Information provided -

------------------------------------------------------------

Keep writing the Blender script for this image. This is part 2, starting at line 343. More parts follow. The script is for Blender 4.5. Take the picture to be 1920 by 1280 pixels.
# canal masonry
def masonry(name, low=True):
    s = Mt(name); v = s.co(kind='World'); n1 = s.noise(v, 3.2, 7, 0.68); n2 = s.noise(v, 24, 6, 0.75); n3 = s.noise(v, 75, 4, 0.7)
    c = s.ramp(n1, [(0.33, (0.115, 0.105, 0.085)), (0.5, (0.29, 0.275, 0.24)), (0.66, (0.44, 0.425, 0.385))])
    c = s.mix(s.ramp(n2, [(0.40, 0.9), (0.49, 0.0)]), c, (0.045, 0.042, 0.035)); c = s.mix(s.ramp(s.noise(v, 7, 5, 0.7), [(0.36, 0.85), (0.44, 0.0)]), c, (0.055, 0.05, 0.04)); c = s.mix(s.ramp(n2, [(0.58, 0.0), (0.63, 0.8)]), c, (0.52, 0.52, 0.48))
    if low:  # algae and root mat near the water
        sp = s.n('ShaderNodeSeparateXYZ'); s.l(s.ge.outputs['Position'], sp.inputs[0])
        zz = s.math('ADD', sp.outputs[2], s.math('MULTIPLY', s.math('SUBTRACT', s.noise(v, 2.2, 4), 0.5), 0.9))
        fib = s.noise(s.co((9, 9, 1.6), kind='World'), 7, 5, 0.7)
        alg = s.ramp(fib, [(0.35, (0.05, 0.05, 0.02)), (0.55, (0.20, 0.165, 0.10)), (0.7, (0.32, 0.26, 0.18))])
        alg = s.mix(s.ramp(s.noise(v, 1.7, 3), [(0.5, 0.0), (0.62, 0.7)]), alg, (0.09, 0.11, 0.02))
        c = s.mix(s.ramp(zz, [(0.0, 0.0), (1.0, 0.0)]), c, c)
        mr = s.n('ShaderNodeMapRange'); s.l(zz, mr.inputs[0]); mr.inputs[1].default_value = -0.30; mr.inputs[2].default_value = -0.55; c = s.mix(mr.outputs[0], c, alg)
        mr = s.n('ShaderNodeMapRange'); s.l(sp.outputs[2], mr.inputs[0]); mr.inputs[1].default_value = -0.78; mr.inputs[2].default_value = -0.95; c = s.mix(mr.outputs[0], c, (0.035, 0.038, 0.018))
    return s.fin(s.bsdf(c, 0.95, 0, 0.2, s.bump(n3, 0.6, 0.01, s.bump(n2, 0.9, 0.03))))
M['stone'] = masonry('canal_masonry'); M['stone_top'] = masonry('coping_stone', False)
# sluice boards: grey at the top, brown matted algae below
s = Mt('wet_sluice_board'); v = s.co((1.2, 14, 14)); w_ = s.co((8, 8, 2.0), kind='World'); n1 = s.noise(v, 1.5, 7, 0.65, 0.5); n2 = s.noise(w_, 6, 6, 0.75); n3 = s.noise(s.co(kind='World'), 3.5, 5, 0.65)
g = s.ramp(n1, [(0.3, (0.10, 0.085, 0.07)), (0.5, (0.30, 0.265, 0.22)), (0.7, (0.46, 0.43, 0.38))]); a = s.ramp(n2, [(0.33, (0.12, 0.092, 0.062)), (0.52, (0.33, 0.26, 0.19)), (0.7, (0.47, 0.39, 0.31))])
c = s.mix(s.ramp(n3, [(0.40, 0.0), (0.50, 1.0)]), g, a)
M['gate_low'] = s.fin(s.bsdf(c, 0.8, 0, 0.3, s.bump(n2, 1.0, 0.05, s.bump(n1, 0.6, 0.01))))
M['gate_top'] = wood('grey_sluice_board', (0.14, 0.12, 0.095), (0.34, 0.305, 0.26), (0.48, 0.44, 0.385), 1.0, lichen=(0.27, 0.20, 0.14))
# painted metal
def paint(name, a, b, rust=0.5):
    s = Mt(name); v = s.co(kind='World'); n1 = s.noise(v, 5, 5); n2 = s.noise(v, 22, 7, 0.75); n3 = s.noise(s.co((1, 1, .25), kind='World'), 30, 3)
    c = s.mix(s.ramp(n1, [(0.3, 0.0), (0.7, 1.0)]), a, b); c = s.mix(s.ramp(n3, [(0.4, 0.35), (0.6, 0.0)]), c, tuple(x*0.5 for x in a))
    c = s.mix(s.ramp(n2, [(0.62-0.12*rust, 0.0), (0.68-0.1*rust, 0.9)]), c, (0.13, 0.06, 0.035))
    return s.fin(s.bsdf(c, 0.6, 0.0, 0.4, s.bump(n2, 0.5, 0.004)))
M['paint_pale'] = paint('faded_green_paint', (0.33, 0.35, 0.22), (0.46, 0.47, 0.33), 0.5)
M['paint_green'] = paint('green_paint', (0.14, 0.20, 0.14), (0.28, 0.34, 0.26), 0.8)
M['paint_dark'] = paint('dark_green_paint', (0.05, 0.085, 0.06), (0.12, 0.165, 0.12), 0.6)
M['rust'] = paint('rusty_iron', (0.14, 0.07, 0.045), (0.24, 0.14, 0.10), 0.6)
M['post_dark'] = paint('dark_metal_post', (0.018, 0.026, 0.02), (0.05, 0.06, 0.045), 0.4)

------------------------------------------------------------

Exercise requirements - Transcribe the material above word for word.

Solution -
Keep writing the Blender script for this image. This is part 2, starting at line 343. More parts follow. The script is for Blender 4.5. Take the picture to be 1920 by 1280 pixels.
# canal masonry
def masonry(name, low=True):
    s = Mt(name); v = s.co(kind='World'); n1 = s.noise(v, 3.2, 7, 0.68); n2 = s.noise(v, 24, 6, 0.75); n3 = s.noise(v, 75, 4, 0.7)
    c = s.ramp(n1, [(0.33, (0.115, 0.105, 0.085)), (0.5, (0.29, 0.275, 0.24)), (0.66, (0.44, 0.425, 0.385))])
    c = s.mix(s.ramp(n2, [(0.40, 0.9), (0.49, 0.0)]), c, (0.045, 0.042, 0.035)); c = s.mix(s.ramp(s.noise(v, 7, 5, 0.7), [(0.36, 0.85), (0.44, 0.0)]), c, (0.055, 0.05, 0.04)); c = s.mix(s.ramp(n2, [(0.58, 0.0), (0.63, 0.8)]), c, (0.52, 0.52, 0.48))
    if low:  # algae and root mat near the water
        sp = s.n('ShaderNodeSeparateXYZ'); s.l(s.ge.outputs['Position'], sp.inputs[0])
        zz = s.math('ADD', sp.outputs[2], s.math('MULTIPLY', s.math('SUBTRACT', s.noise(v, 2.2, 4), 0.5), 0.9))
        fib = s.noise(s.co((9, 9, 1.6), kind='World'), 7, 5, 0.7)
        alg = s.ramp(fib, [(0.35, (0.05, 0.05, 0.02)), (0.55, (0.20, 0.165, 0.10)), (0.7, (0.32, 0.26, 0.18))])
        alg = s.mix(s.ramp(s.noise(v, 1.7, 3), [(0.5, 0.0), (0.62, 0.7)]), alg, (0.09, 0.11, 0.02))
        c = s.mix(s.ramp(zz, [(0.0, 0.0), (1.0, 0.0)]), c, c)
        mr = s.n('ShaderNodeMapRange'); s.l(zz, mr.inputs[0]); mr.inputs[1].default_value = -0.30; mr.inputs[2].default_value = -0.55; c = s.mix(mr.outputs[0], c, alg)
        mr = s.n('ShaderNodeMapRange'); s.l(sp.outputs[2], mr.inputs[0]); mr.inputs[1].default_value = -0.78; mr.inputs[2].default_value = -0.95; c = s.mix(mr.outputs[0], c, (0.035, 0.038, 0.018))
    return s.fin(s.bsdf(c, 0.95, 0, 0.2, s.bump(n3, 0.6, 0.01, s.bump(n2, 0.9, 0.03))))
M['stone'] = masonry('canal_masonry'); M['stone_top'] = masonry('coping_stone', False)
# sluice boards: grey at the top, brown matted algae below
s = Mt('wet_sluice_board'); v = s.co((1.2, 14, 14)); w_ = s.co((8, 8, 2.0), kind='World'); n1 = s.noise(v, 1.5, 7, 0.65, 0.5); n2 = s.noise(w_, 6, 6, 0.75); n3 = s.noise(s.co(kind='World'), 3.5, 5, 0.65)
g = s.ramp(n1, [(0.3, (0.10, 0.085, 0.07)), (0.5, (0.30, 0.265, 0.22)), (0.7, (0.46, 0.43, 0.38))]); a = s.ramp(n2, [(0.33, (0.12, 0.092, 0.062)), (0.52, (0.33, 0.26, 0.19)), (0.7, (0.47, 0.39, 0.31))])
c = s.mix(s.ramp(n3, [(0.40, 0.0), (0.50, 1.0)]), g, a)
M['gate_low'] = s.fin(s.bsdf(c, 0.8, 0, 0.3, s.bump(n2, 1.0, 0.05, s.bump(n1, 0.6, 0.01))))
M['gate_top'] = wood('grey_sluice_board', (0.14, 0.12, 0.095), (0.34, 0.305, 0.26), (0.48, 0.44, 0.385), 1.0, lichen=(0.27, 0.20, 0.14))
# painted metal
def paint(name, a, b, rust=0.5):
    s = Mt(name); v = s.co(kind='World'); n1 = s.noise(v, 5, 5); n2 = s.noise(v, 22, 7, 0.75); n3 = s.noise(s.co((1, 1, .25), kind='World'), 30, 3)
    c = s.mix(s.ramp(n1, [(0.3, 0.0), (0.7, 1.0)]), a, b); c = s.mix(s.ramp(n3, [(0.4, 0.35), (0.6, 0.0)]), c, tuple(x*0.5 for x in a))
    c = s.mix(s.ramp(n2, [(0.62-0.12*rust, 0.0), (0.68-0.1*rust, 0.9)]), c, (0.13, 0.06, 0.035))
    return s.fin(s.bsdf(c, 0.6, 0.0, 0.4, s.bump(n2, 0.5, 0.004)))
M['paint_pale'] = paint('faded_green_paint', (0.33, 0.35, 0.22), (0.46, 0.47, 0.33), 0.5)
M['paint_green'] = paint('green_paint', (0.14, 0.20, 0.14), (0.28, 0.34, 0.26), 0.8)
M['paint_dark'] = paint('dark_green_paint', (0.05, 0.085, 0.06), (0.12, 0.165, 0.12), 0.6)
M['rust'] = paint('rusty_iron', (0.14, 0.07, 0.045), (0.24, 0.14, 0.10), 0.6)
M['post_dark'] = paint('dark_metal_post', (0.018, 0.026, 0.02), (0.05, 0.06, 0.045), 0.4)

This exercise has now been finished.